Report only the number of lines holding "pixels".

==========

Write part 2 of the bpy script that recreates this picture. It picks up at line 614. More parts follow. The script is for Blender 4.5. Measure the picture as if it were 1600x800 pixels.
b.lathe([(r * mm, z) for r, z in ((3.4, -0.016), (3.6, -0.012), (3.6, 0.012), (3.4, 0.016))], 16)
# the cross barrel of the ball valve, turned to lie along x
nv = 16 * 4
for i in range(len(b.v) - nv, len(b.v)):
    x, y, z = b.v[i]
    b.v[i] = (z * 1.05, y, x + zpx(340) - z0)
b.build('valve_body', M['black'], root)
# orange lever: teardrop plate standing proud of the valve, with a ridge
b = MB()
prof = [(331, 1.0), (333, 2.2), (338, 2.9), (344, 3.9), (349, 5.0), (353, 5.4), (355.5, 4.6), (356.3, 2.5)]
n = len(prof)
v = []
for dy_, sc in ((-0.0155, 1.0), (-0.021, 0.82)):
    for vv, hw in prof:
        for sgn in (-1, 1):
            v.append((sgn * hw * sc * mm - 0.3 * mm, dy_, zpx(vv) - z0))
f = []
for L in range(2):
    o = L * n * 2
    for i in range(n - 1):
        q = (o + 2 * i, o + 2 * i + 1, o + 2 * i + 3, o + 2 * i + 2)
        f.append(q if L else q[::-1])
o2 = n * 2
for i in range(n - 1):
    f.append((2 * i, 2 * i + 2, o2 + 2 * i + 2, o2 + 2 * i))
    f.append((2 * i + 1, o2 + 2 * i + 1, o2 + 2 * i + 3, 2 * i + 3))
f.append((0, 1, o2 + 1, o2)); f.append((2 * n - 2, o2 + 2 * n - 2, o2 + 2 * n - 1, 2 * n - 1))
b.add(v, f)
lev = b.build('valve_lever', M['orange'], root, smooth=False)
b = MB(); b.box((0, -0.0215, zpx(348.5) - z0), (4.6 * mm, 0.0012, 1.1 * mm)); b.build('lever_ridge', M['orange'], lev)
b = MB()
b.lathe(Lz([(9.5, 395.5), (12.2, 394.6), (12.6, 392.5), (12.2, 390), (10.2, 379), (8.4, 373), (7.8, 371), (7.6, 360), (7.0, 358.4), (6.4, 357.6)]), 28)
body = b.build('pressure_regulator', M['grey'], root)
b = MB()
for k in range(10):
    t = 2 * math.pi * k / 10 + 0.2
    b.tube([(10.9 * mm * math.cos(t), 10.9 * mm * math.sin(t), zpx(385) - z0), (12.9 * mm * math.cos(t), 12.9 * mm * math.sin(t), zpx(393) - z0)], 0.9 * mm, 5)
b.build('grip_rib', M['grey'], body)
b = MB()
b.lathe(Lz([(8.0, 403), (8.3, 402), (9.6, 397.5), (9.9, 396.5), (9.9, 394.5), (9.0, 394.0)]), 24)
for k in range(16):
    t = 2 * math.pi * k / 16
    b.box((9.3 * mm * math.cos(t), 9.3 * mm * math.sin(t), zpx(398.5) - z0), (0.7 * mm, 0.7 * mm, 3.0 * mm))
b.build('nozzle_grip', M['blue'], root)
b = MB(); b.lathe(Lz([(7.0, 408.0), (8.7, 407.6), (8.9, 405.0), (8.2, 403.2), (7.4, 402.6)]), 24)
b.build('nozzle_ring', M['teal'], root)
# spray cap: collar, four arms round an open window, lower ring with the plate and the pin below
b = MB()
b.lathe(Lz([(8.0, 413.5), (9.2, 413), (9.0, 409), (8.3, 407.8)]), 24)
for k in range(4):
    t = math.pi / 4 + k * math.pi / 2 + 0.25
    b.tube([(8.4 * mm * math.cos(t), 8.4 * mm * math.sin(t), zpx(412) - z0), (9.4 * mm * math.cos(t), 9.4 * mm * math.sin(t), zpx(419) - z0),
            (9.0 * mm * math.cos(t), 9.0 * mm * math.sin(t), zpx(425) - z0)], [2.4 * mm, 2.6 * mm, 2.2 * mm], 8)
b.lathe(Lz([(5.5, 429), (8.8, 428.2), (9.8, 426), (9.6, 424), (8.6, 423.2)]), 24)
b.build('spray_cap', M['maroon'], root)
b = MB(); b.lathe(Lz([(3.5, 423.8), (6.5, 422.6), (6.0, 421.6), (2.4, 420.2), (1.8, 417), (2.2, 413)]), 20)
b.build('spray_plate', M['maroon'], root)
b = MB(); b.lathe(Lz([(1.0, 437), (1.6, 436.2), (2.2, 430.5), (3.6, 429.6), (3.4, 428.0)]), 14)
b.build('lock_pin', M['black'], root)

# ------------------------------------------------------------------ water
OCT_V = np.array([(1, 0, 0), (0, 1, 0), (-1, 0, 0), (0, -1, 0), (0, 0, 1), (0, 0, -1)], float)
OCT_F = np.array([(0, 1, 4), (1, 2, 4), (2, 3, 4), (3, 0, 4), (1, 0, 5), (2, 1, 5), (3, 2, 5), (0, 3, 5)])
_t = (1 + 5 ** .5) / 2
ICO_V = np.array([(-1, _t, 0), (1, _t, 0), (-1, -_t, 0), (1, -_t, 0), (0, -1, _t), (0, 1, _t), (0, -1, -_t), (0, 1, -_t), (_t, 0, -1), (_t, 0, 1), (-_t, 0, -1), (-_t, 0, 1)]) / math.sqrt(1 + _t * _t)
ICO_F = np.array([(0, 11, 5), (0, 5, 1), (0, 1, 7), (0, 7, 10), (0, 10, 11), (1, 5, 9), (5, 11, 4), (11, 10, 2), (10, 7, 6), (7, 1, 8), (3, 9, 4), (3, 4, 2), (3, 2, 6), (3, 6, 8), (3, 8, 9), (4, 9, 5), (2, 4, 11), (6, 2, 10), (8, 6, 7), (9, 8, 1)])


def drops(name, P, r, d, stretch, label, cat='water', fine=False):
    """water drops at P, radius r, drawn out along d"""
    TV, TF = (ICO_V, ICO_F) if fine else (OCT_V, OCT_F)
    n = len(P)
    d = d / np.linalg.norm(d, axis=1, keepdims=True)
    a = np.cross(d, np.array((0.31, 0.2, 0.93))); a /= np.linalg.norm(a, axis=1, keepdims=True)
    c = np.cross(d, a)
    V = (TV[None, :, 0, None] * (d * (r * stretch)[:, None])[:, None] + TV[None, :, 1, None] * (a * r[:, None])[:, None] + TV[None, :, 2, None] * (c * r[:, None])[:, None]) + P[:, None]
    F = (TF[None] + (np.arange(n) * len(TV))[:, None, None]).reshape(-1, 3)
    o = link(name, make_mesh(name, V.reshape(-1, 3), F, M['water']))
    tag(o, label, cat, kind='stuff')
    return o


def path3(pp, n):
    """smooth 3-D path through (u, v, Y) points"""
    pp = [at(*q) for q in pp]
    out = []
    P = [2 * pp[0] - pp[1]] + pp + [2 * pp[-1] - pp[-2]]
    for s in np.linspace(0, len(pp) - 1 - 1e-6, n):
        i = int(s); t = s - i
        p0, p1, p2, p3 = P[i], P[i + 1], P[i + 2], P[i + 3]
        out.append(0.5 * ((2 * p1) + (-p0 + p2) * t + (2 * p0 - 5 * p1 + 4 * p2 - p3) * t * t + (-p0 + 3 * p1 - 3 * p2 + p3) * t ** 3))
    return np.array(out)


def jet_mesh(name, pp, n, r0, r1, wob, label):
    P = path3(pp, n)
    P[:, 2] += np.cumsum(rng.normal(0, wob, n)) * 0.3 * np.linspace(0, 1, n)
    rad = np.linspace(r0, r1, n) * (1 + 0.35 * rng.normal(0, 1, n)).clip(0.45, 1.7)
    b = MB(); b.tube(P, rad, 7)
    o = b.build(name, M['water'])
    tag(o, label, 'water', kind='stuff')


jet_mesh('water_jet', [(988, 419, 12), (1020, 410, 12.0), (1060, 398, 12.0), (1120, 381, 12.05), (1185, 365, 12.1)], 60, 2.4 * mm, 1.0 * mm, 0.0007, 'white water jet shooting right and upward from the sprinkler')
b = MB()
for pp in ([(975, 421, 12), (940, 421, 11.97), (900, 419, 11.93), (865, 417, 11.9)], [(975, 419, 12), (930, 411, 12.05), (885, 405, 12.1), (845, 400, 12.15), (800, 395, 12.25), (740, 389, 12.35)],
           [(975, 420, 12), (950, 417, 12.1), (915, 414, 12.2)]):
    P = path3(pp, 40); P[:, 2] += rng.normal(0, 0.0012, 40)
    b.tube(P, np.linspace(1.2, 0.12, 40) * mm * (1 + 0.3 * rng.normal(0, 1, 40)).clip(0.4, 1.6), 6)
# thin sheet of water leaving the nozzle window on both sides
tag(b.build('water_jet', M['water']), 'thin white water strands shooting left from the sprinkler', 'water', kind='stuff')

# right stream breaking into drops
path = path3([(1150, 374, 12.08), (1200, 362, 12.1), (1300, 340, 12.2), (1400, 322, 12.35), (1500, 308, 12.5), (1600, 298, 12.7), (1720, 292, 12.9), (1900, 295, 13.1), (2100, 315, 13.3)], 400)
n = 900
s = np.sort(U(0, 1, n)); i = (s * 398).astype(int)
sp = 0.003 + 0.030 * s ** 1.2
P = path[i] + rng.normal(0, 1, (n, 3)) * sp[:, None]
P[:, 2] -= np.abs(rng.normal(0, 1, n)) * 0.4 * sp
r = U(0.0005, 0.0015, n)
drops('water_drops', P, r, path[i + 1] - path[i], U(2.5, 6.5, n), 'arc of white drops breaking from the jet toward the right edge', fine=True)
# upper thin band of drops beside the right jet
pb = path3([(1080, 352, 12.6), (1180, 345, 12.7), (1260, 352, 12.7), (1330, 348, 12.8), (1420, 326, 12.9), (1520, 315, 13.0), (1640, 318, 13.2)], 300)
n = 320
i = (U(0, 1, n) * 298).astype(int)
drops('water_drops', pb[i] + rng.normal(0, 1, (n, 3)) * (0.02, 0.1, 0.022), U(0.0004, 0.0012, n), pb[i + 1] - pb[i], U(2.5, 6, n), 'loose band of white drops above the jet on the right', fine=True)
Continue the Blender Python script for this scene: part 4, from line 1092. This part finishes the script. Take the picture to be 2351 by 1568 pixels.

==========

* _Written answer_
2